The coolest part about all of this is what God is doing. He is redeeming, restoring, and bringing His children back into His arms of safety, love, and forgiveness. In one tent, a family had a bible and they said they read it every day. She started asking questions about the book of Mark and about Jesus. As you all may know, the countries that these refugees fled from were closed Nations to the Gospel of Jesus Christ. Being a christian there would result in an immediate death penalty. But now, these refugees are stepping on new and safe ground to hear the Good News of Jesus' saving grace, for the first time ever. Can you imagine? What freedom! Some are curious about who Jesus is, some have been physically healed, others have become Christians, while some are still against Jesus altogether. The beauty of it all is that God took from the enemy the evil, cruel, malicious things that are happening in the refugees' home countries, and He is redeeming, restoring, providing, and protecting them. God's love is evident through the relationships that have, and are now continuing to be built in the camp. I have had the privilege to see how these refugees respect, love, value, and trust our DTS team here. Our team is supplying them with their tangible needs as God opens up doors to share and fulfill their spiritual needs.

As the day finished, I was walking around the camp with my new 6-year-old friend, Judy. I had just shared a meal with her and her mom in their tent, and afterwards I was giving her a piggy back ride as we walked. As we were walking, we passed a tent with some of our DTS students and their refugee friends sitting and hanging out with a guitar. Immediately a student named Josh says "Shea! Come in and play a song!", so I did! I knew that I had to be careful with my song choice, so I picked ones that were worship songs but didn't say "Jesus" over and over again so that it wouldn't distract them, create aggression, or damage what Holy Spirit wanted to do there in each of their hearts. As I started to sing, the tent grew silent except for the shuffling of new friends entering the tent. Immediately I felt God's presence. I closed my eyes and started to worship over those people, that tent, and the camp altogether. I knew God was moving. As I sang and worshipped, a crowd grew behind me at the entrance of the tent (I had no idea because I was facing the other way). There was a peace. A hope. A new beginning. God wants those people to know Him so badly. He wants them to be reunited with their families. He wants them to be healed and to know that they are forgiven. After a few songs, they clapped, smiled, said thank you, and then we said our goodbyes for the day and left. Yesterday didn't feel like a scheduled ministry time, but just a bunch of friends hanging out all day. I know God is making Himself known in that place. I saw it and it was beautiful.
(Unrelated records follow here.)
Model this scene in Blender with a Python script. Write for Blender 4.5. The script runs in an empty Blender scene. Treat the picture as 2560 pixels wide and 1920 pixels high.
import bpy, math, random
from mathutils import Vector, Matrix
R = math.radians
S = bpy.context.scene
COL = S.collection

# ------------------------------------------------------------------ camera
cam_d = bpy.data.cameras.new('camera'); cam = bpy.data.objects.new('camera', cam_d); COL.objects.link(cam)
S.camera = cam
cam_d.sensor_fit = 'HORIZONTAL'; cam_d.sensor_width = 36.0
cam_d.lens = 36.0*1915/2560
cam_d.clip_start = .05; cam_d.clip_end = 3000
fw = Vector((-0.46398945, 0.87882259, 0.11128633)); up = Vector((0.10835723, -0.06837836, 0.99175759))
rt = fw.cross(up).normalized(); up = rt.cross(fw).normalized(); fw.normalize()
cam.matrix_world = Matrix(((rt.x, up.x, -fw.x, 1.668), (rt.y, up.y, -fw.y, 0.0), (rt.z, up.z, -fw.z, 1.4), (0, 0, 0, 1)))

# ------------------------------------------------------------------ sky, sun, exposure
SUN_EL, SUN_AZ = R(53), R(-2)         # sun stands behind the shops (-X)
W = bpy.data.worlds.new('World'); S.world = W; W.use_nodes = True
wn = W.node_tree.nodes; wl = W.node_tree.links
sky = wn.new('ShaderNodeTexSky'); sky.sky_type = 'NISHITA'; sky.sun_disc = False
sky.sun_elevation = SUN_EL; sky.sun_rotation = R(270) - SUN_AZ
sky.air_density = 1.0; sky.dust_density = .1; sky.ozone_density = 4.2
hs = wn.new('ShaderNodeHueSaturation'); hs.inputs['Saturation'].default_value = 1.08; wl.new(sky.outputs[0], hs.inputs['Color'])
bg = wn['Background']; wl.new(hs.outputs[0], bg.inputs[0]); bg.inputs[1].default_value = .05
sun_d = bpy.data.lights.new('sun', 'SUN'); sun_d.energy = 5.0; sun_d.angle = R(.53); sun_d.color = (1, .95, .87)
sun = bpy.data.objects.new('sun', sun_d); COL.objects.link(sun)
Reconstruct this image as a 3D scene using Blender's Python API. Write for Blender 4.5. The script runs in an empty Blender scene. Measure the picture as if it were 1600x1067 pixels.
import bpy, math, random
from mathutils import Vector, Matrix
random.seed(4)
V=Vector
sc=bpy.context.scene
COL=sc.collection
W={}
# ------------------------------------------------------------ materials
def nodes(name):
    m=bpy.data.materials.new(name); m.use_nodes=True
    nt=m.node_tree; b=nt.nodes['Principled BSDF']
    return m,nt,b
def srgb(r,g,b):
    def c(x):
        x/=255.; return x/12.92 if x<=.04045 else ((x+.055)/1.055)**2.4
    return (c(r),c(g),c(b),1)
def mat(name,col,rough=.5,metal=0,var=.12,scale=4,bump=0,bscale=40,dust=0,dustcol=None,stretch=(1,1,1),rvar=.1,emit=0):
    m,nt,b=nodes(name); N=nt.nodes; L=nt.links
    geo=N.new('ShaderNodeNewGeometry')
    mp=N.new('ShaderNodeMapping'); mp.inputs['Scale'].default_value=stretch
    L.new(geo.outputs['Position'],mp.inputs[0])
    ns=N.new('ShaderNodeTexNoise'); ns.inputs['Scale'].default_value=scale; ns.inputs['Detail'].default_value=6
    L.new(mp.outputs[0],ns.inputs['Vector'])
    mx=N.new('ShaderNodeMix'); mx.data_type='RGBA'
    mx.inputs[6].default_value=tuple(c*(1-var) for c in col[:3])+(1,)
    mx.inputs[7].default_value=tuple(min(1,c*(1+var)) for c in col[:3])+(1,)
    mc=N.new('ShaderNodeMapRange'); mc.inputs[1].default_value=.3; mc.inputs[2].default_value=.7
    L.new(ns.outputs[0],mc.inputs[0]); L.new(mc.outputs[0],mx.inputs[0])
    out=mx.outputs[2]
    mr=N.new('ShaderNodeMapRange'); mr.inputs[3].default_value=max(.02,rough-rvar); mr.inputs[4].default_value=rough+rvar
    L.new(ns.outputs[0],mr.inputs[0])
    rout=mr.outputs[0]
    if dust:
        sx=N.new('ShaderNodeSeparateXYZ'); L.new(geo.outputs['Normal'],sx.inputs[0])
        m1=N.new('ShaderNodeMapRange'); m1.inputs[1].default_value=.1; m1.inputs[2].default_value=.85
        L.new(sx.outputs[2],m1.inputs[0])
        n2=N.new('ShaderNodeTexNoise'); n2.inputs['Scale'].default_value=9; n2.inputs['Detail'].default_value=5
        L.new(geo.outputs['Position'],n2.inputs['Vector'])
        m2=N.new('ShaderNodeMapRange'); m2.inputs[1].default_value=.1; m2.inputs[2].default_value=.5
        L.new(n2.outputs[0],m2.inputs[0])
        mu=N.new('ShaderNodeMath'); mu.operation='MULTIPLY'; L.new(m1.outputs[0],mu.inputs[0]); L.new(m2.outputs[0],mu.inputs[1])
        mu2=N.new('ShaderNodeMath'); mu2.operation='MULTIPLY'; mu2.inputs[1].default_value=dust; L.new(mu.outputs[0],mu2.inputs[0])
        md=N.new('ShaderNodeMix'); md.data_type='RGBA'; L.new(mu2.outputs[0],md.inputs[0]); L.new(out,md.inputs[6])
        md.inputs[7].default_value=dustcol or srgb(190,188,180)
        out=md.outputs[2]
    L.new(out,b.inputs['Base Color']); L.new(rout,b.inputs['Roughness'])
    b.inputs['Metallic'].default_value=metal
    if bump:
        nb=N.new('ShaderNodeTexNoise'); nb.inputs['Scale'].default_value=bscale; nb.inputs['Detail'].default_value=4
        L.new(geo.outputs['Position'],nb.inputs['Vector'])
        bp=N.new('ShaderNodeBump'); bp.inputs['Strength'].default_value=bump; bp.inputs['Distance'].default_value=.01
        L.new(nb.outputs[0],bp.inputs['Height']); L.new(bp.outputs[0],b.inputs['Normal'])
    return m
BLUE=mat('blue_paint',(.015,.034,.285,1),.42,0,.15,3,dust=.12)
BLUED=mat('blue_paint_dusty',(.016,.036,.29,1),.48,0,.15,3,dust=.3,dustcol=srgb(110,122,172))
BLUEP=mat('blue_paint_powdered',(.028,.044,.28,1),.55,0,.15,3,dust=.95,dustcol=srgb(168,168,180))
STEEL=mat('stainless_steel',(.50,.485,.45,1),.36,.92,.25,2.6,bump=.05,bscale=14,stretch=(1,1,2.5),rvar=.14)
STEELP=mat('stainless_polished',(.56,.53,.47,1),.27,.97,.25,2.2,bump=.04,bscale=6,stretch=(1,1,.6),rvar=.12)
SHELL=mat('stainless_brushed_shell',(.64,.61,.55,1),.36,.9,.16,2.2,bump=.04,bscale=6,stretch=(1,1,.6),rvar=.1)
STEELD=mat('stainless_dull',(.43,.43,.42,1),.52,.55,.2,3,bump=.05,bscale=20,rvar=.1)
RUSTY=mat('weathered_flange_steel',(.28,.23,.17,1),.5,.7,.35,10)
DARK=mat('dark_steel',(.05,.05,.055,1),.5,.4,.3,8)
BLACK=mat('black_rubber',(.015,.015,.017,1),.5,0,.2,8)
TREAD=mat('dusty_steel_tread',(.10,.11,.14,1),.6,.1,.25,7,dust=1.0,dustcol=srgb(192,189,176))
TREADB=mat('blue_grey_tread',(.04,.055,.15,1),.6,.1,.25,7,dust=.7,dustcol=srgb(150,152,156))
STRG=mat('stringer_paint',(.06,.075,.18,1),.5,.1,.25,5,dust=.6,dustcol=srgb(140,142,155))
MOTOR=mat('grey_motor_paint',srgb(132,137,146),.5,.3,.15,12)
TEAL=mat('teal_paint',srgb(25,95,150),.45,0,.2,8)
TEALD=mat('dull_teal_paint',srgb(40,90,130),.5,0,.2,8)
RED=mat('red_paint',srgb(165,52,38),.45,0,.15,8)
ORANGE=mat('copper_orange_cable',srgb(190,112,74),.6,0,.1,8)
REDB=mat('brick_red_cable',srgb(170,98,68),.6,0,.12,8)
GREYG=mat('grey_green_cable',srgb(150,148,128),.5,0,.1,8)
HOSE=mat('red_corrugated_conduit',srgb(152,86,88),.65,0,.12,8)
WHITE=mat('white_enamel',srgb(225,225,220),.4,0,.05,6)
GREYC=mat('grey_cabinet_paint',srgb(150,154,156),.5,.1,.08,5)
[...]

It's time that we as the western church stop just being "aware" of what we think is happening around the world. It's time we stop viewing this crisis as a statistic or a problem, but instead that we see this crisis as a real and terrible thing that is directly effecting people. Mothers, sisters, brothers, friends, and family are all going through this. These are families that need our help and don't want to be viewed as a project, but instead as a relationship. A journey of transformation. These people as a whole are not dark, unfriendly, violent, evil, or angry. They are kind and welcoming and really just want to be able to have a normal life again. So, if you find yourself reading this and wonder what role you have to play, it's quite simple actually. You either go, you send, or both. This is an opportunity we have to rise up as believers in unity and help them. This is a chance to meet physical needs, but most importantly to share the amazing news that is the victory of Jesus Christ! Imagine if this crisis happened to you in your own city. Your own home. Your own family. What would you want? What would you need? Let's stop talking about being like Jesus and start being like Jesus! What a gift it is that we already know Him and are in relationship with Him. Everyone is worthy of that. You have a gift that the Nations are longing for. Go and share it!

"The light shines in the darkness, and the darkness has not overcome it." -John 1:5

Where will you go? Who will you send?